Il ne s'agit pas ici de constater la propreté des eaux à Venise ou la probable réduction des émissions de gaz à effet de serre estimée par le Haut Conseil pour le climat entre 5 % et 15 %, mais de s'inquiéter des répercussions à moyen et à long terme de la crise si les actions pour financer le redémarrage de l'économie ne sont pas congruentes avec le Green Deal. La Pologne et la République tchèque pèsent déjà pour un report des objectifs climatiques, à l'instar d'Airbus et Rolls-Royce, qui ont annoncé mardi la fin du développement de leur démonstrateur d'avion hybride qui faisait appel à la supraconductivité.

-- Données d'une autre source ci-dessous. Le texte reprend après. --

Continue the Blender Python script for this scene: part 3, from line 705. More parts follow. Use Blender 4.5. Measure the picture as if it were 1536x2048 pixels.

Nombreux sont les industriels qui pourraient avoir la tentation de retarder ou d'annuler les recherches les plus audacieuses en matière d'évolution énergétique. Rappelons pourtant qu'un cycle d'investissement sur cette question est de plus de vingt ans et pèsera sur la capacité de l'Union européenne à tenir ses objectifs pour 2050.

Il est probable qu'il existe, pour relancer l'économie, des pistes qui feront converger les préoccupations économiques de court terme avec les préoccupations écologiques et sanitaires, notamment dans les transports publics ou la rénovation des logements et des bâtiments publics. N'opposons pas le redémarrage de l'économie et le défi écologique. L'Union européenne doit miser sur des financements qui permettent de coupler ces deux objectifs.

Il me semblait important de le rappeler compte tenu du contexte.